Who do you collaborate with?
I collaborate with other lecturers in the courses, such as Michael James Frith and Iselin Hewitt, in addition to the teaching management. The GIS courses are very work-relevant, and we see that many students from Human Geography end up with jobs where this knowledge is applicable.
Therefore, we also collaborate with Geodata AS, which assists with inputs on new tools and opportunities, and we have invited them to hold a company presentation for the students to show what career opportunities exist within GIS.
SGO1910 is part of the 40-group "Data Science for Social Scientists (40-DATAVIT)" which is a collaboration between Sociology, Human Geography, and Political Science, and it involves collaboration and discussions across departments and disciplines.
Which, do you think, are the three most important factors for achieving good teaching in the field?
That we, as lecturers, can show why what the students are learning is important. What is the motivation and relevance? Method courses can often become technical and instrumental, and it’s important to connect method tools with examples from research and reality.

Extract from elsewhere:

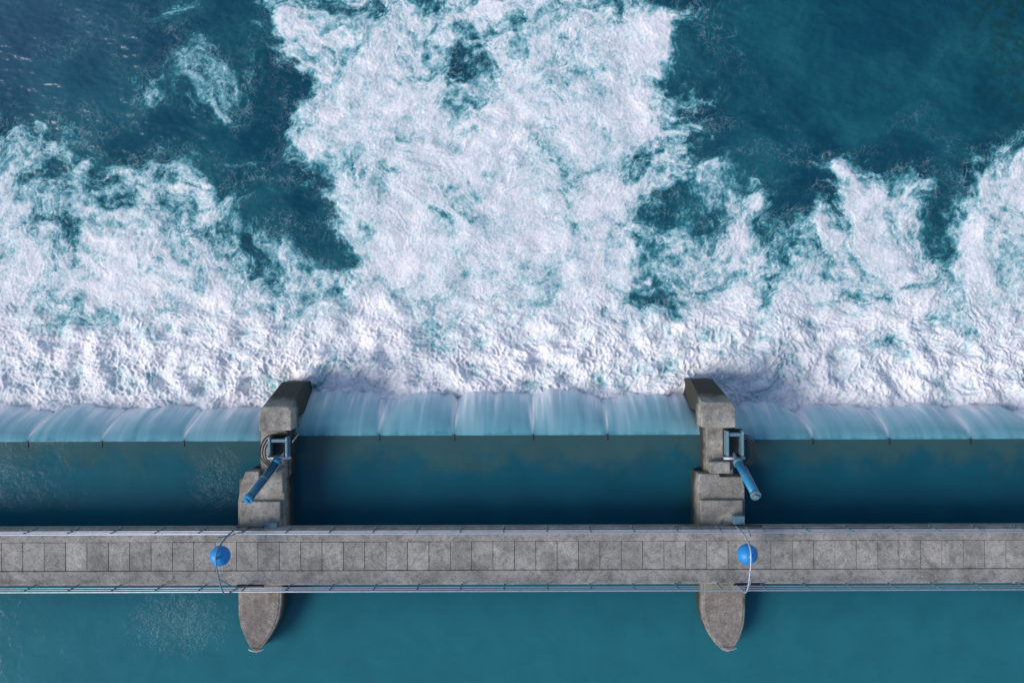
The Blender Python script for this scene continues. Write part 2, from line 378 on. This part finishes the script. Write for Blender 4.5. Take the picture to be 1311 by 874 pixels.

To prevent students from merely following recipes, they must demonstrate that they have a deeper understanding of the tools and methods they use. Therefore, we design the courses so that students must reflect on what they do by answering questions along the way and reading the documentation. With many students in the computer labs at the same time, there can be some waiting time if they get stuck. Students who help each other and discuss along the way achieve a greater learning outcome, and we encourage student-to-student interaction and collaboration.
f you were to give one piece of advice to new teachers at the SV faculty, what would it be?
Find your own teaching style! What works for others may not be suitable or effective for you. And be curious about alternative teaching methods.